If your DH even remotely thought about what that wacky bitch is claiming he said much less if he actually said it I would slap him smart if I was you. If he is in on this idea you are going to need to buy him a 15000Lb winch to put on the bumper of that 454 Big Block truck to pull his head out of his ass.

VW CC. Nice car BTW. One more reason not to even remotely consider letting the wacky biotch of a XW/BM get her toothless grubby fingers on it. If her car is not drivable she needs to learn one word ....... BUS!

You need to be flexible??????????????? MY ASS! :jawdrop:

The nerve and asinine stupidity of some people.

Best regards,

Success is rarely final. Failure is rarely fatal. It is character, courage and consistency of effort that count. Vince Lombardi (with some minor Rags modifications) To each according to their performance, screw Karl Marx. (Rags)

lyndee's picture

hell no!! gurl thats not your problem its the ex wifes problem. not you fiances problem either hell no!!!!!!!!!!

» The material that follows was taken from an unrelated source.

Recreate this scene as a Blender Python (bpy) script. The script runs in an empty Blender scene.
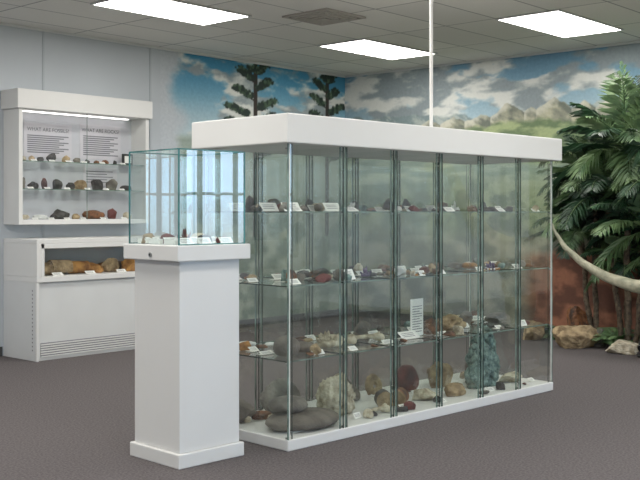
import bpy, math, random
import numpy as np
from mathutils import Vector, noise, Matrix
random.seed(7)
scene = bpy.context.scene
CEIL = 3.47
# ------------------------------------------------------------------ helpers
def lin(c):
    r=[]
    for v in c:
        v=v/255.0
        r.append(v/12.92 if v<=0.04045 else ((v+0.055)/1.055)**2.4)
    return r
def mat(name, rgb, rough=0.6, metal=0.0, var=0.0, vscale=5.0, bump=0.0, bscale=60.0, rgb2=None, detail=4, spec=0.5):
    m=bpy.data.materials.new(name); m.use_nodes=True
    nt=m.node_tree; N=nt.nodes; L=nt.links
    b=N['Principled BSDF']; b.inputs['Roughness'].default_value=rough; b.inputs['Metallic'].default_value=metal
    b.inputs['Specular IOR Level'].default_value=spec
    c=lin(rgb)
    tc=N.new('ShaderNodeTexCoord')
    if rgb2 is None:
        rgb2=[v*(1-var) for v in rgb]
    nz=N.new('ShaderNodeTexNoise'); nz.inputs['Scale'].default_value=vscale; nz.inputs['Detail'].default_value=detail
    L.new(tc.outputs['Object'],nz.inputs['Vector'])
    cr=N.new('ShaderNodeValToRGB')
    cr.color_ramp.elements[0].position=0.35; cr.color_ramp.elements[1].position=0.65
    cr.color_ramp.elements[0].color=(*lin(rgb2),1); cr.color_ramp.elements[1].color=(*c,1)
    L.new(nz.outputs['Fac'],cr.inputs['Fac']); L.new(cr.outputs['Color'],b.inputs['Base Color'])
    if bump>0:
        n2=N.new('ShaderNodeTexNoise'); n2.inputs['Scale'].default_value=bscale; n2.inputs['Detail'].default_value=4
        L.new(tc.outputs['Object'],n2.inputs['Vector'])
        bp=N.new('ShaderNodeBump'); bp.inputs['Strength'].default_value=bump; bp.inputs['Distance'].default_value=0.02
        L.new(n2.outputs['Fac'],bp.inputs['Height']); L.new(bp.outputs['Normal'],b.inputs['Normal'])
    return m
def emis(name, rgb, s):
    m=bpy.data.materials.new(name); m.use_nodes=True
    b=m.node_tree.nodes['Principled BSDF']
    b.inputs['Base Color'].default_value=(.9,.9,.9,1)
    b.inputs['Emission Color'].default_value=(*lin(rgb),1); b.inputs['Emission Strength'].default_value=s
    return m
def glassmat(name, tint, refl=0.10):
    m=bpy.data.materials.new(name); m.use_nodes=True
    nt=m.node_tree; N=nt.nodes; L=nt.links
    for n in list(N): N.remove(n)
    out=N.new('ShaderNodeOutputMaterial'); tr=N.new('ShaderNodeBsdfTransparent'); gl=N.new('ShaderNodeBsdfGlossy')
    tr.inputs['Color'].default_value=(*tint,1); gl.inputs['Roughness'].default_value=0.0
    gl.inputs['Color'].default_value=(1,1,1,1)
    lw=N.new('ShaderNodeLayerWeight'); lw.inputs['Blend'].default_value=0.5
    p=N.new('ShaderNodeMath'); p.operation='POWER'; p.inputs[1].default_value=5
    ma=N.new('ShaderNodeMath'); ma.operation='MULTIPLY_ADD'; ma.inputs[1].default_value=0.8; ma.inputs[2].default_value=refl
    mx=N.new('ShaderNodeMixShader')
    L.new(lw.outputs['Facing'],p.inputs[0]); L.new(p.outputs[0],ma.inputs[0]); L.new(ma.outputs[0],mx.inputs[0])
    L.new(tr.outputs[0],mx.inputs[1]); L.new(gl.outputs[0],mx.inputs[2]); L.new(mx.outputs[0],out.inputs['Surface'])
    return m

class MB:
    def __init__(s): s.v=[]; s.f=[]; s.m=[]; s.sm=[]
    def add(s, vs, fs, mi=0, smooth=False):
        o=len(s.v); s.v+= [tuple(v) for v in vs]
        for f in fs: s.f.append([i+o for i in f]); s.m.append(mi); s.sm.append(smooth)
    def box(s,x0,x1,y0,y1,z0,z1,mi=0):
        s.add([(x0,y0,z0),(x1,y0,z0),(x1,y1,z0),(x0,y1,z0),(x0,y0,z1),(x1,y0,z1),(x1,y1,z1),(x0,y1,z1)],
              [(3,2,1,0),(4,5,6,7),(0,1,5,4),(1,2,6,5),(2,3,7,6),(3,0,4,7)],mi)
    def quad(s,a,b,c,d,mi=0): s.add([a,b,c,d],[(0,1,2,3)],mi)
    def cyl(s,p0,p1,r0,r1,n=12,mi=0,caps=True):
        p0=Vector(p0);p1=Vector(p1);d=(p1-p0).normalized()
        a=d.orthogonal().normalized(); b=d.cross(a)
        vs=[]
        for p,r in((p0,r0),(p1,r1)):
            for i in range(n):
                t=2*math.pi*i/n; vs.append(p+a*(math.cos(t)*r)+b*(math.sin(t)*r))
        fs=[(i,(i+1)%n,n+(i+1)%n,n+i) for i in range(n)]
        s.add(vs,fs,mi,True)
        if caps: s.add(vs,[tuple(range(n))[::-1],tuple(range(n,2*n))],mi)
    def obj(s,name,mats,parent=None,bevel=0,loc=None,rotz=None):
        me=bpy.data.meshes.new(name); me.from_pydata(s.v,[],s.f)
        for m in mats: me.materials.append(m)
        me.polygons.foreach_set('material_index',s.m); me.polygons.foreach_set('use_smooth',s.sm); me.update()
        ob=bpy.data.objects.new(name,me); scene.collection.objects.link(ob)
        if parent: ob.parent=parent
        if bevel>0:
            md=ob.modifiers.new('bevel','BEVEL'); md.width=bevel; md.segments=2; md.limit_method='ANGLE'
        if loc: ob.location=loc
        if rotz is not None: ob.rotation_euler[2]=rotz
        return ob
def empty(name,loc,rotz=0):
    e=bpy.data.objects.new(name,None); e.location=loc; e.rotation_euler[2]=rotz; scene.collection.objects.link(e); return e

_ico={}
def ico(sub):
    if sub not in _ico:
        import bmesh
        bm=bmesh.new(); bmesh.ops.create_icosphere(bm,subdivisions=sub,radius=1)
        _ico[sub]=([v.co.copy() for v in bm.verts],[[v.index for v in f.verts] for f in bm.faces]); bm.free()
    return _ico[sub]
def rockpart(mb,x,y,z,sx,sy,sz,mi=0,seed=0,amp=.25,freq=1.3,sub=3,rot=0.0,fine=0.06,cell=False,smooth=True,facet=False):
    vs,fs=ico(sub); out=[]; off=Vector((seed*7.31,seed*3.7,seed*1.9))
    cr,sr=math.cos(rot),math.sin(rot)
    planes=[]
    if facet:
        rf=random.Random(seed*13+1)
        for q in range(13):
            nn=Vector((rf.gauss(0,1),rf.gauss(0,1),rf.gauss(0,1))).normalized(); planes.append((nn,rf.uniform(.5,.82)))
        smooth=False; amp*=.3; fine*=.6
    for v in vs:
        n=noise.noise(v*freq+off)*amp+noise.noise(v*freq*3.7+off)*fine*1.5+noise.noise(v*freq*8+off)*fine*.6
        if cell: n+= -abs(noise.noise(v*freq*5+off))*0.45
        k=1.0
        for nn,d in planes:
            dt=v.dot(nn)
            if dt>0.01: k=min(k,d/dt)
        k*=1+n
        q=Vector((v.x*k,v.y*k,max(v.z*k,-0.72 if not facet else -.5)))
        out.append(q)
    mz=min(q.z for q in out); Mz=max(q.z for q in out)
    fx=1/max(abs(q.x) for q in out) if facet else 1
    fy=1/max(abs(q.y) for q in out) if facet else 1
    res=[]
    for q in out:
        X=q.x*sx/2*fx; Y=q.y*sy/2*fy; Z=(q.z-mz)/(Mz-mz)*sz
        res.append((x+X*cr-Y*sr,y+X*sr+Y*cr,z+Z))
    mb.add(res,fs,mi,smooth)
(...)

startingover2010's picture

needs to figure shit out on her own!!! u owe her nothing! who cares if she had a new baby? its not up to you or fh to dealw ith her shit. say no no no no no!!!!!

dont stop your life for her. she's an adult.

Crizzle's picture

Do NOT let her use your car. Stand your ground now or she will know that she can manipulate you in the future. If her car is driveable, there is no reason to feel sorry for her. She may not like how it looks, but big deal. Even if it wasn't driveable it wouldn't be you or FH's responsibility. It would be her and her DH's responsibility. She needs to stay out of your lives beyond the needs of the child she shares with FH.

"They say God doesn't give you more than you can handle. I just wish he didn't have so much confidence in me."

anita...sigh's picture

As the others have said, this is sooooo completely wacked its incredible!

BM has a new hubby, let him take care of his household!!! The gaul of this woman and her husband. USERS both of them. The fact your DH is actually in support of lending her the care must make BM's current spouse wondering what else they can soak out of your DH. I would tell BM that she has a new spouse to rely on for things like that.

Further, BM's full of crap. If she was rear-ended, as she claims, the driver who causes the accident would have insurance coverage that would cover her loss of vehicle. PPfffffttt. Tell her to take a hike and if your DH wants you to be flexible, by all means be so. You can live with him or without him. How's that for flexibility.